Speaker
Description
The future space-borne gravitational wave(GW) missions will be able to detect abundant gravitational wave signals in the micro-Hz band. The gravitational wave mission, ASTROD-GW can bridge the gap between the millihertz and nanohertz bands and has a great potential to detect the supermassive black hole binary coalescence events. A large number of galactic binaries will continuously emit GW signals below ~10 mHz. The GW signals from enormous unresolved sources become a confusion noise. The ASTROD-GW mission will face serious foreground, and the spectrum of foreground noise will even exceed the instrumental noise in some frequency bands.
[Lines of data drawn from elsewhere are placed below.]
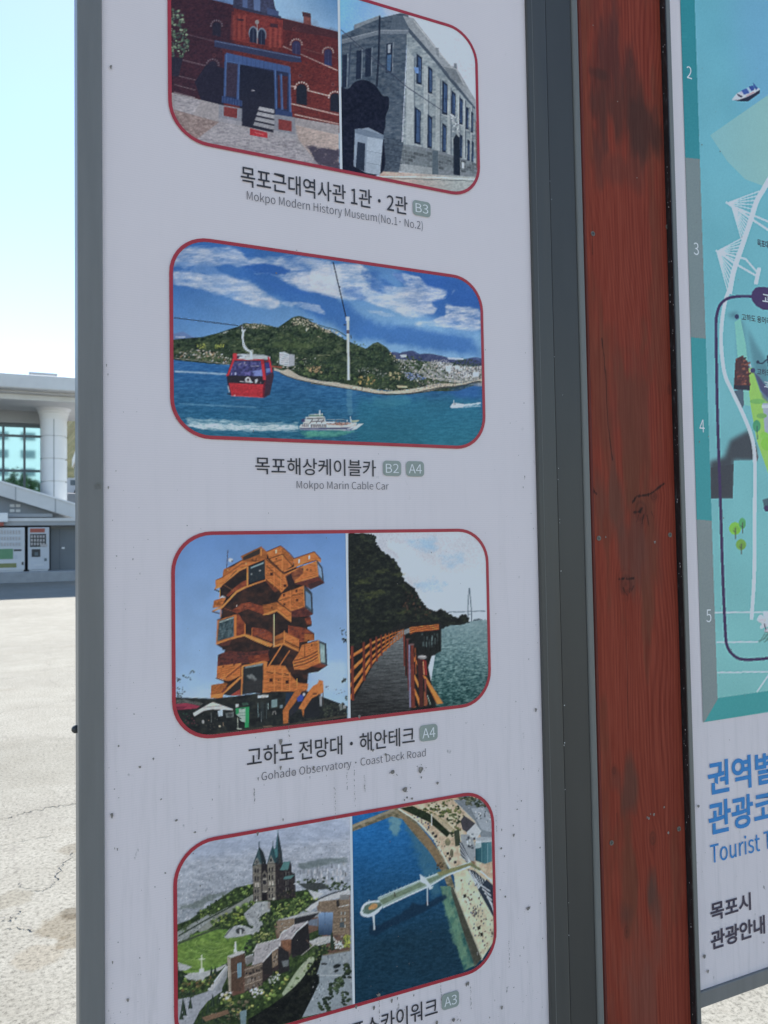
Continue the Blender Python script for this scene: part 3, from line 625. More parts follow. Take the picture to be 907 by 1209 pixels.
    c.poly([(410, 212), (490, 210), (488, 226), (412, 228)], (214, 214, 212)); c.scatter([(490, 196), (600, 198), (600, 240), (490, 240)], 36, (.5, 1.3), (.4, 1), [(140, 96, 88), (110, 84, 84), (176, 150, 140), (70, 66, 74)]); c.line([(405, 190), (610, 196)], .6, (150, 156, 160)); c.line([(357, 110), (359, 155)], 1.2, (220, 226, 226)); c.line([(631, 165), (634, 215)], .9, (206, 210, 210)); c.poly([(640, 200), (715, 196), (700, 212), (645, 218)], (160, 172, 150)); c.poly([(598, 196), (608, 196), (608, 212), (598, 212)], (214, 216, 216)); c.poly([(195, 190), (225, 180), (225, 215), (195, 215)], (60, 62, 100))
    c.soft([(180, 295), (600, 290), (640, 310), (500, 350), (240, 355)], (64, 140, 120), 1.4, 1.3, 2.5, .5, 3); c.soft([(240, 300), (420, 300), (330, 345), (250, 350)], (84, 160, 134), 1, 1.4, 2, .5, 3)
    c.at(255, 380, 10.08)
    R = (176, 46, 56); R2 = (140, 36, 46)
    c.poly([(130, 620), (205, 400), (560, 430), (590, 480), (660, 470), (688, 640), (640, 870), (560, 900), (180, 880), (150, 740)], (44, 44, 66)); c.poly([(200, 470), (540, 470), (570, 650), (160, 640)], c.tex([(40, 42, 76), (58, 60, 112), (84, 88, 140)], 2.4)); c.poly([(585, 490), (650, 490), (665, 600), (600, 640)], (48, 54, 118)); c.poly([(590, 560), (660, 550), (662, 590), (598, 610)], (110, 140, 196), .7)
    c.soft([(430, 590), (540, 570), (555, 650), (460, 650)], (126, 146, 206), .8, 1, 2, .8); c.soft([(330, 600), (410, 600), (400, 640), (340, 620)], (110, 104, 170), .8, 1, 2, .7); c.ell(232, 618, 12, 18, (150, 160, 196)); c.ell(185, 620, 8, 12, (140, 140, 180)); c.line([(410, 525), (510, 530)], .7, (150, 150, 156)); c.scatter([(210, 470), (370, 480), (370, 510), (210, 505)], 16, (.5, 1.4), (.8, 1.8), [(150, 150, 160), (110, 108, 120)], .8)
    c.poly([(130, 640), (160, 640), (570, 650), (600, 680), (560, 755), (150, 730)], (38, 36, 46)); c.poly([(600, 640), (680, 600), (688, 640), (660, 760), (640, 870), (570, 895), (575, 740)], (56, 40, 56)); c.poly([(150, 728), (560, 745), (580, 740), (560, 900), (185, 880)], R); c.line([(160, 790), (565, 810)], .3, R2); c.line([(180, 880), (560, 902)], .7, (200, 84, 90)); c.poly([(560, 745), (592, 690), (575, 880), (558, 900)], (96, 26, 44))
    c.ell(378, 690, 34, 34, (196, 196, 200)); c.ell(382, 690, 16, 16, (70, 60, 66)); c.poly([(465, 690), (490, 676), (500, 700), (478, 735), (465, 730)], (200, 196, 198)); c.line([(285, 712), (440, 722)], .8, (190, 190, 196)); c.line([(528, 715), (534, 735)], .7, (150, 140, 150)); c.poly([(400, 700), (425, 700), (420, 730), (400, 728)], (206, 206, 208))
    c.line([(225, 380), (215, 440), (140, 640)], 2.4, R); c.line([(190, 452), (560, 452)], 1.7, R); c.line([(552, 425), (558, 520), (578, 690)], 3.6, R); c.line([(625, 430), (640, 480), (662, 600)], 2.2, R); c.poly([(200, 375), (250, 378), (248, 450), (205, 460)], R); c.poly([(530, 420), (570, 420), (575, 500), (535, 500)], R2)
    c.poly([(245, 440), (340, 420), (360, 395), (500, 395), (600, 410), (620, 440), (500, 445), (340, 450)], (160, 170, 176)); c.line([(350, 385), (590, 405)], .6, (120, 130, 134)); c.poly([(270, 420), (340, 405), (345, 430), (280, 440)], (206, 210, 214)); c.poly([(345, 425), (440, 425), (440, 455), (345, 455)], (176, 184, 190)); c.poly([(405, 340), (440, 335), (440, 360), (430, 370), (430, 440), (405, 440)], (200, 206, 210)); c.ell(424, 350, 8, 8, (84, 100, 90))
    c.line(smooth([(330, 100), (322, 160), (320, 220), (328, 290), (350, 325), (385, 348), (415, 356)]), 2.0, (196, 204, 210)); c.line([(305, 95), (325, 130), (350, 92)], 1.6, (200, 206, 212)); c.scatter([(310, 120), (340, 120), (345, 320), (400, 350), (390, 360), (320, 320)], 16, (.4, .9), (.4, 1), [(70, 84, 80)], .8); c.line([(140, 760), (160, 840)], 1.0, (190, 196, 200)); c.line([(135, 855), (178, 860)], 1.4, (40, 48, 66)); c.ell(220, 878, 12, 8, (196, 160, 164)); c.line([(660, 530), (780, 545)], 1.6, (140, 70, 60))
    c.at(0, 0, 1); c.whole((120, 126, 140), .06); c.grain(8)
    return c.done(sat=.95, con=1.06)

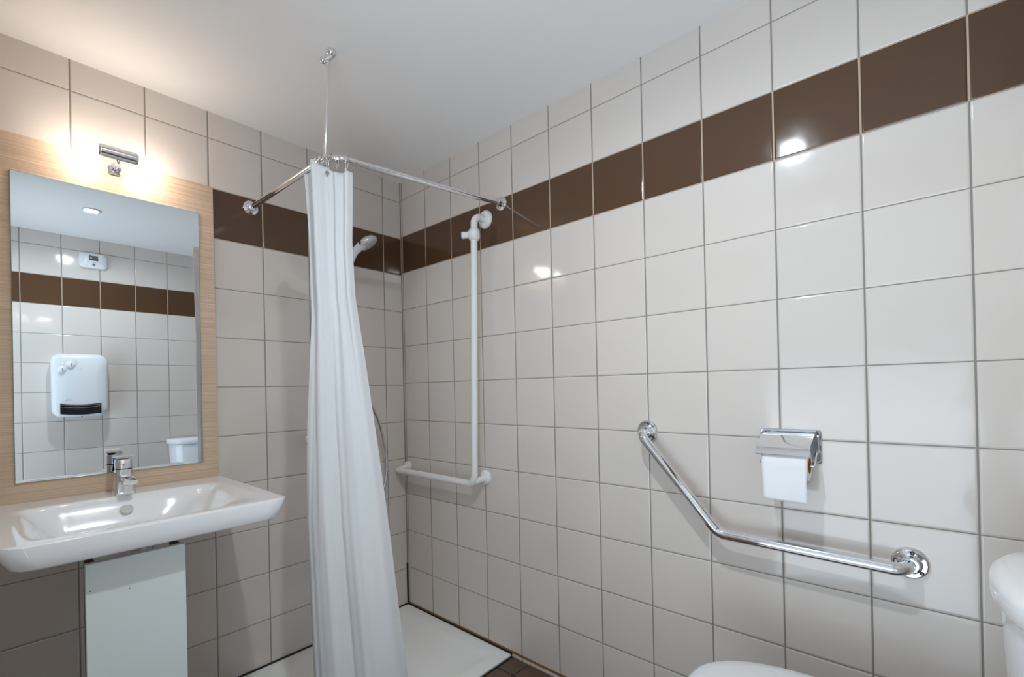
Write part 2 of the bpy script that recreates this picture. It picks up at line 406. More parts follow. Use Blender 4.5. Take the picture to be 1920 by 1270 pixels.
# ------------------------------------------------------------------ washbasin
BX0, BX1, BY1, BZ = -1.505, -0.886, -0.640, 0.852
def smst(a, b_, x):
    x = max(0, min(1, (x-a)/(b_-a))); return x*x*(3-2*x)
def basin():
    bm = B(); NX, NY = 84, 72
    def outline(u, v):
        # u 0..1 left to right, v 0..1 back to front, with rounded front corners by pulling points in
        x = BX0+(BX1-BX0)*u; y = -0.0+(BY1)*v
        return x, y
    hx = (BX1-BX0)/2; cxm = (BX0+BX1)/2; r = 0.045
    grid = []
    for j in range(NY+1):
        v = j/NY; row = []
        for i in range(NX+1):
            u = i/NX; x, y = outline(u, v)
            # round front corners
            yy = -y
            lim = hx
            if yy > -BY1-r:
                d = yy-(-BY1-r); lim = hx-r+math.sqrt(max(0, r*r-d*d))
            x = cxm+(x-cxm)*(lim/hx)
            # slight taper: back is a bit wider than front
            fx = (x-BX0)/(BX1-BX0); fy = yy/(-BY1)
            D = 0.098
            sx = smst(0.055, 0.20, fx)*(1-smst(0.62, 0.90, fx))
            sx = smst(0.06, 0.24, fx)*(1-smst(0.60, 0.93, fx)) if True else sx
            sy = smst(0.235, 0.34, fy)*(1-smst(0.66, 0.955, fy))
            z = BZ-D*sx*sy
            e = min(fx, 1-fx, 1-fy)
            z -= 0.004*(1-smst(0, 0.008, e))
            row.append(bm.verts.new((x, y, z)))
        grid.append(row)
    for j in range(NY):
        for i in range(NX): bm.faces.new((grid[j][i], grid[j][i+1], grid[j+1][i+1], grid[j+1][i]))
    # boundary loop (left side, front, right side, back) and skirt
    loop = [grid[j][0] for j in range(NY+1)] + [grid[NY][i] for i in range(1, NX+1)] + [grid[j][NX] for j in range(NY-1, -1, -1)] + [grid[0][i] for i in range(NX-1, 0, -1)]
    prev = loop; cyb = -0.32
    for (dz, inx, iny) in ((0.003, 0.0, 0.0), (0.030, 0.012, 0.004), (0.052, 0.024, 0.010), (0.058, 0.030, 0.016)):
        cur = []
        for v in loop:
            x = cxm+(v.co.x-cxm)*(1-inx/hx)
            y = v.co.y*(1-iny/0.64)
            cur.append(bm.verts.new((x, y, BZ-0.004-dz)))
        n = len(loop)
        for k in range(n): bm.faces.new((prev[k], prev[(k+1) % n], cur[(k+1) % n], cur[k]))
        prev = cur
    cur = []
    for v in loop: cur.append(bm.verts.new((cxm+(v.co.x-cxm)*0.80, -0.32+(v.co.y+0.32)*0.72, BZ-0.070)))
    for k in range(len(loop)): bm.faces.new((prev[k], prev[(k+1) % len(loop)], cur[(k+1) % len(loop)], cur[k]))
    prev = cur
    c = bm.verts.new((cxm, cyb, BZ-0.108)); n = len(prev)
    for k in range(n): bm.faces.new((prev[k], prev[(k+1) % n], c))
    return bm
t = thing('washbasin', 'wide white ceramic washbasin with shallow rectangular bowl under the mirror', 'sink', (-1.2, 0, 0.74))
obj('basin', basin(), M_white, t, smooth=50)
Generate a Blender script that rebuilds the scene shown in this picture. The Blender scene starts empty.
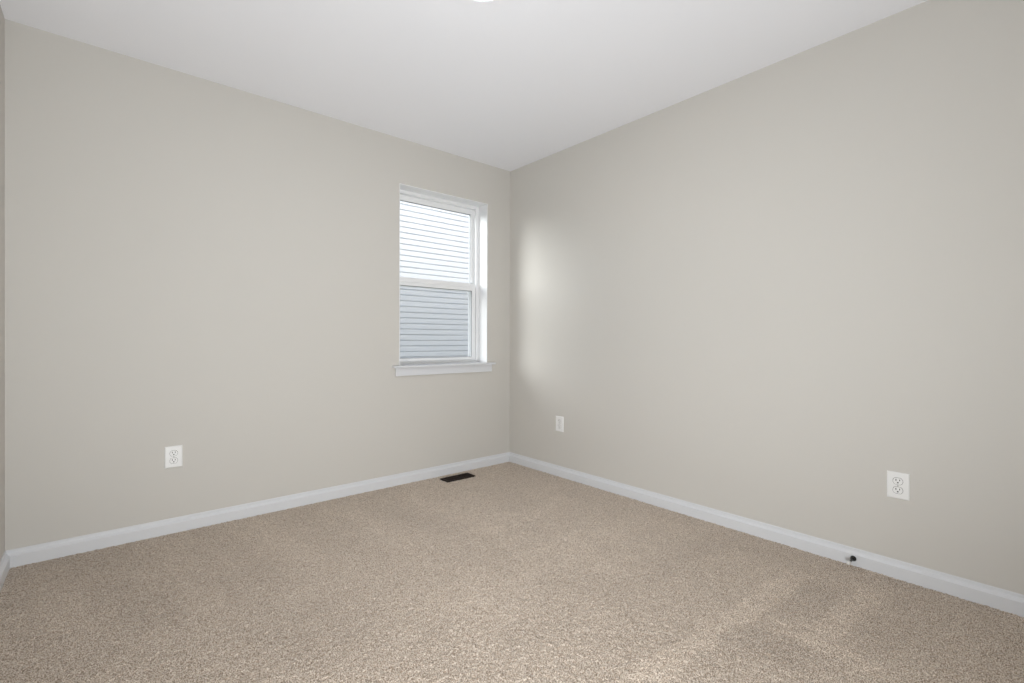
import bpy, bmesh, math
import numpy as np
from mathutils import Matrix, Vector

S = bpy.context.scene
C = S.collection

# ------------------------------------------------------------------ camera
CAM_LOC = Vector((-2.61494, -3.08911, 1.01984))
R = Matrix(((0.760457, -0.649382, 0.002913),
            (-0.000175, 0.004281, 0.999991),
            (-0.649388, -0.760450, 0.003141))).transposed()
cam = bpy.data.cameras.new('camera')
cam.sensor_width = 36.0
cam.lens = 479.406 * 36.0 / 1024.0
cam.clip_start = 0.02
camo = bpy.data.objects.new('camera', cam)
C.objects.link(camo)
camo.matrix_world = Matrix.Translation(CAM_LOC) @ R.to_4x4()
S.camera = camo

# ------------------------------------------------------------------ world, sun, exposure
W = bpy.data.worlds.new('sky')
S.world = W
W.use_nodes = True
nt = W.node_tree
nt.nodes.clear()
sky = nt.nodes.new('ShaderNodeTexSky')
sky.sky_type = 'NISHITA'
sky.sun_disc = False
sky.sun_elevation = math.radians(52)
sky.sun_rotation = math.radians(170)
sky.air_density = 1.0
sky.dust_density = 3.0
bg = nt.nodes.new('ShaderNodeBackground')
bg.inputs['Strength'].default_value = 0.365
wo = nt.nodes.new('ShaderNodeOutputWorld')
nt.links.new(sky.outputs[0], bg.inputs['Color'])
nt.links.new(bg.outputs[0], wo.inputs['Surface'])

sun = bpy.data.lights.new('sun', 'SUN')
sun.energy = 4.2
sun.angle = math.radians(35)          # veiled by bright haze beyond the end of the house next door
sun.color = (1.0, 0.985, 0.96)
suno = bpy.data.objects.new('sun', sun)
C.objects.link(suno)
suno.location = (-8, 7, 4)
suno.rotation_euler = Vector((0.68, -0.46, -0.27)).to_track_quat('-Z', 'Y').to_euler()

# added fill lamp behind the camera, aimed up to brighten ceiling and walls
fl_ = bpy.data.lights.new('added_fill', 'AREA')
fl_.shape = 'DISK'
fl_.size = 0.5
fl_.energy = 53.0
fl_.spread = math.radians(145)
fl_.color = (0.925, 0.966, 1.0)
flo = bpy.data.objects.new('added_fill', fl_)
C.objects.link(flo)
flo.location = (-2.45, -3.22, 0.40)
flo.rotation_euler = (Vector((-0.70, -0.30, 2.42)) - flo.location).to_track_quat('-Z', 'Y').to_euler()

LAMP_EMIT = 38.0
S.view_settings.view_transform = 'Standard'
S.view_settings.look = 'None'
S.view_settings.gamma = 1.0
S.view_settings.use_curve_mapping = False
S.view_settings.exposure = 0.0
S.cycles.use_denoising = True
S.cycles.max_bounces = 16
S.cycles.diffuse_bounces = 10
S.cycles.transparent_max_bounces = 16
S.cycles.sample_clamp_indirect = 6.0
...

We investigate the detectability of sub-mHz GW missions to detect supermassive black hole binaries and evaluate the effect of foreground noise on the detection of supermassive black hole binaries. ASTROD-GW can detect extremely distant events of supermassive black hole binaries with unprecedented precision. The parameter accuracy is reduced by about an order of magnitude due to foreground noise. With the fitted model of foreground spectra, we examine the parameters determination of the foreground from the simulated observation data. In the optimistic assumption, if the foreground could be well modeled and characterized, the foreground noise may be subtracted from the data and the PSD of residuals would be around two orders lower than the original data. If this could be achievable, the estimation of supermassive black hole binaries will be greatly improved.